Writing a travel memoir involves having a unique experience to share with your readers. And in this regard, Australian author Brett Pierce had no shortage of material when he came to writing about his adventures as an aid worker around the globe.
Hi Brett. So, your book is called Beyond the Vapour Trail. We’re going to assume it has nothing to do with airplane toilets, so can you tell us what it's actually about?
“Beyond the Vapour Trail is written from my experience as an overseas aid worker, finding myself constantly off the tourist map, up close with some of the world’s most vulnerable people. While I was still figuring out what I was doing, and in the midst of some of the world’s horrors and lonely places – I discovered treasure there – learning from the people I encountered. The beauty of the cultures, the inspiration of sheer tenacity and generosity amongst the vulnerable. I slowly found a way to make a meaningful contribution – all the while still longing for home. But mostly, I discovered that the best stories don’t make the news. They are hidden there, among the poor.”
So what compelled you to turn your aid work experience into a book?
“Someone suggested that I write about my travels, and I had no interest in doing so. There are some ideas, though, that fall among good soil and begin to sprout of their own accord. This was one of those. Over months, different incidences emerged from my memory, and grew into stories that I wanted to tell, had to tell. Months later, stuck in a hotel in South Africa over a weekend, I sat and wrote the first 15,000 words in a burst.”
Wow, just a lazy 15K. Nice work. So you write, “A two-year-old girl is abandoned on the streets of Ulaanbaatar with a bag of clothes and a note pinned to her: ‘Please take care of me …’” What happens when you are faced with so many situations like this?
“Every time we shut down our capacity to respond to another person, it makes us a little more cold, a little less human. But how can we possibly respond emotionally to every need we see? In development work, needs are prioritised as part of a strategic response, as objective decisions.”
You can't help everyone, so how do you choose who you help and who you don't help? And do you become de-sensitised to some extent?
“In my personal journey I discovered a way to keep my heart open, even to random strangers, without having to respond to every single need. I no longer have a pre-automated script in my head that says no. I respond when I feel the urge. Or not. It’s that simple.”
The work itself certainly sounds challenging. But can you tell us what the most challenging thing was about writing Beyond the Vapour Trail?
“I did wonder how to unify the many separate events into a single work. I didn’t want chronology. In the end, the links emerged naturally. My longing for my wife and my home. The girl who was kidnapped. The opportunity to transform child sponsorship… And I began to realise that those emerging threads were major themes in my life, in how I was being shaped as a person. Thus the process of writing became – unexpectedly – a spiritual reflection.”

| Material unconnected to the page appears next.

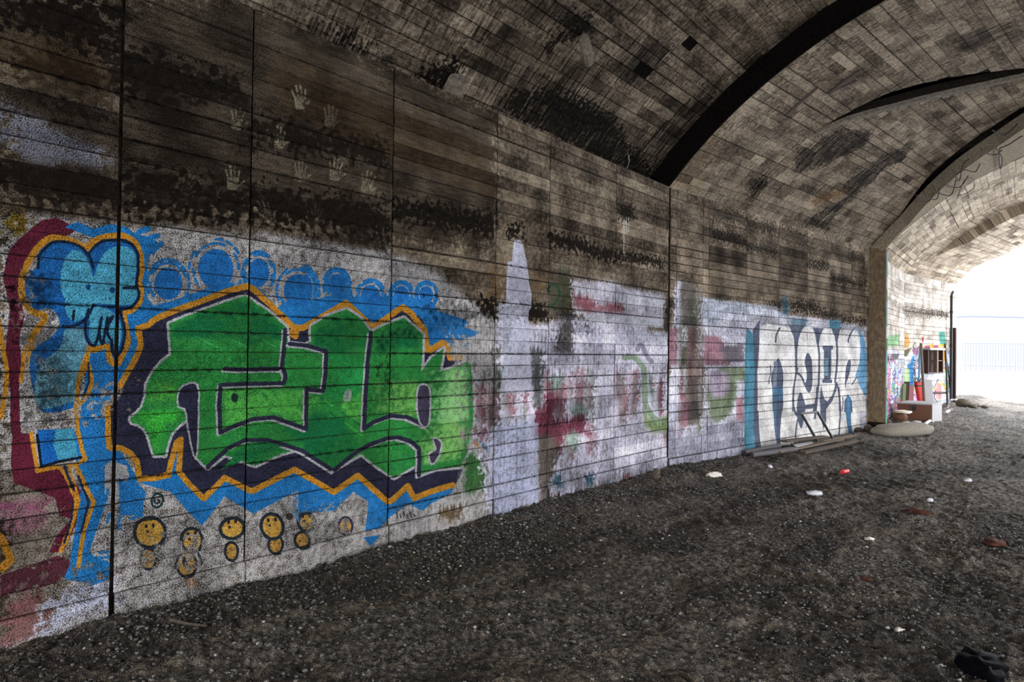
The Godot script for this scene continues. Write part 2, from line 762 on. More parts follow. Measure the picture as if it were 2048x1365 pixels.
			if edge > 0.0:
				k *= 1.0 - clampf((edge * 1.25 + (nf - 0.5) * 1.3 + (nm - 0.5) * 0.9 - 0.78) * 2.4, 0.0, 1.0) * 0.78
			color[at * 3] = clampi(int(cr * k * 255.0), 3, 250)
			color[at * 3 + 1] = clampi(int(cg * k * 255.0), 3, 250)
			color[at * 3 + 2] = clampi(int(cl * k * 255.0), 3, 250)
			height[at] = clampi(int(rise * 255.0), 0, 255)
			at += 1
	job_color[i] = color
	job_height[i] = height


func canvas_material(called: String, pair: Array, relief: float) -> StandardMaterial3D:
	var m := StandardMaterial3D.new()
	m.resource_name = called
	m.albedo_texture = pair[0]
	m.roughness = 0.9
	m.metallic_specular = 0.16
	m.heightmap_enabled = true
	m.heightmap_texture = pair[1]
	m.heightmap_scale = relief
	m.texture_repeat = false
	mats[called] = m
	return m


func plain(called: String, c: Color, rough := 0.8, metal := 0.0, grain := 0.0, scale := 2.0) -> StandardMaterial3D:
	var m := StandardMaterial3D.new()
	m.resource_name = called
	m.albedo_color = c
	m.roughness = rough
	m.metallic = metal
	if grain > 0.0:
		m.albedo_texture = mats["speckle"]
		m.uv1_triplanar = true
		m.uv1_world_triplanar = true
		m.uv1_scale = Vector3.ONE * scale
		m.heightmap_enabled = true
		m.heightmap_texture = mats["speckle"]
		m.heightmap_scale = grain
	mats[called] = m
	return m


func make_materials() -> void:
	# a grey mottle that varies the plain materials
	var d := PackedByteArray()
	d.resize(512 * 512)
	for i in d.size():
		var a := ((i >> 9) << 10) | (i & 511)
		d[i] = clampi(int(70 + noise_mid[a] * 0.45 + noise_fine[a] * 0.45), 0, 255)
	mats["speckle"] = ImageTexture.create_from_image(Image.create_from_data(512, 512, false, Image.FORMAT_L8, d))
	plain("concrete", Color8(150, 138, 122), 0.92, 0.0, 0.8, 0.9)
	plain("arch_concrete", Color8(196, 178, 152), 0.92, 0.0, 1.2, 1.3)
	plain("backing", Color8(52, 45, 38), 0.95, 0.0, 0.8, 0.9)
	plain("soot_and_shade", Color8(24, 20, 17), 0.95, 0.0, 0.8, 0.9)  # black soot, with the shade of unlit faces mixed into the colour
	plain("pale_stone", Color8(178, 168, 150), 0.9, 0.0, 0.8, 2.0)
	plain("rock", Color8(120, 106, 90), 0.9, 0.0, 1.0, 3.0)
	plain("timber", Color8(142, 120, 98), 0.85, 0.0, 0.5, 3.0)
	plain("old_timber", Color8(112, 96, 82), 0.9, 0.0, 0.5, 3.0)
	plain("dark_timber", Color8(80, 46, 32), 0.85, 0.0, 0.5, 4.0)
	plain("plywood", Color8(140, 100, 74), 0.8, 0.0, 0.3, 3.0)
	plain("white_board", Color8(208, 204, 206), 0.7, 0.0, 0.3, 4.0)
	plain("white_plastic", Color8(214, 214, 218), 0.5)
	plain("grey_plastic", Color8(128, 122, 124), 0.6, 0.0, 0.2, 5.0)
	plain("dark_metal", Color8(34, 40, 40), 0.5, 0.5)
	plain("rusty_metal", Color8(82, 46, 34), 0.8, 0.3, 0.3, 8.0)
	plain("wire", Color8(40, 32, 26), 0.95)
	plain("bare_wire", Color8(160, 150, 140), 0.45, 0.6)
	plain("red_paint", Color8(196, 22, 20), 0.45)
	plain("black_paint", Color8(22, 20, 20), 0.5)
	plain("pink_board", Color8(206, 120, 126), 0.7, 0.0, 0.3, 5.0)
	plain("green_board", Color8(140, 170, 96), 0.7, 0.0, 0.3, 5.0)
	plain("blue_paint", Color8(52, 138, 180), 0.6)
	plain("paper", Color8(225, 215, 205), 0.9)
	plain("red_plastic", Color8(206, 30, 36), 0.4)
	plain("rusty_rag", Color8(124, 62, 38), 0.9, 0.0, 0.6, 12.0)
	plain("black_plastic", Color8(12, 12, 17), 0.65)
	for k in ["soot_and_shade", "backing", "concrete", "arch_concrete"]:
		mats[k].metallic_specular = 0.12
	mats["black_plastic"].metallic_specular = 0.08
	plain("snow", Color8(225, 228, 234), 0.9)
	plain("fence", Color8(72, 77, 100), 0.7)
	plain("far_wall", Color8(70, 74, 84), 0.9)
	plain("crate_brown", Color8(150, 104, 80), 0.85, 0.0, 0.4, 4.0)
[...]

So people may be surprised to hear that your book covers inspirational, beautiful, and even funny stories. Why do you think people have the misconception that the developing world is all bleak hardship? And are you aiming to challenge that with this book?

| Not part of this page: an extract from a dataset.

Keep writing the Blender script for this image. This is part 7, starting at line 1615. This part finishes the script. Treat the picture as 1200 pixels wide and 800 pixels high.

“I remember coming home from Uganda after an encounter with a rebel army, and realising – life in Melbourne feels so flat, so uneventful, so routine. It lulls us to sleep until we catch ourselves saying, is it Christmas already? Over there, against the backdrop of struggle, life seems amplified. The people are often inspirational, the laughter is all belly laughs, the joys are spontaneous. I felt more alive there and it taught me how to break the routine and be alive to the moment here in Melbourne.”
Wow. And when you’re writing, what's your typical day like? Do you have a writing routine?
“Well, my life is pretty busy. So it’s … stuck in a rural hotel one week with no generator and fading laptop; writing interrupted by meal services on long flights; recovering from jetlag … No routine, no typical day. I would just feel the story in a section for days until words began to emerge, then I would write. My writing is built on years of public speaking. This is such a brilliant teacher as it gives a wonderful immediacy of feedback. If I don’t feel it, if it doesn’t make me wonder or laugh, if it doesn’t matter to me, I don’t say it.”
Okay, so what's next for you? Do you plan to write any more books? If so, will they be in the same vein as Beyond the Vapour Trail or something completely different?
“Yes, a novel, based in Australia. It’s not across cultures, yet I began to realise that the people I focus on in my story – searching for belonging, meaning, identity, love – reflect my observation of the absence of rites of passage in our own culture. In Australia we see the, ‘restiveness in man; a dissatisfaction of a universal sort… Like a man who is hungry, gets up at night, opens the refrigerator door and doesn’t see exactly what he wants because he doesn’t know exactly what he wants. He closes the door and goes back to bed.’ (Quoting the late Robert Ardrey) Yes. This.”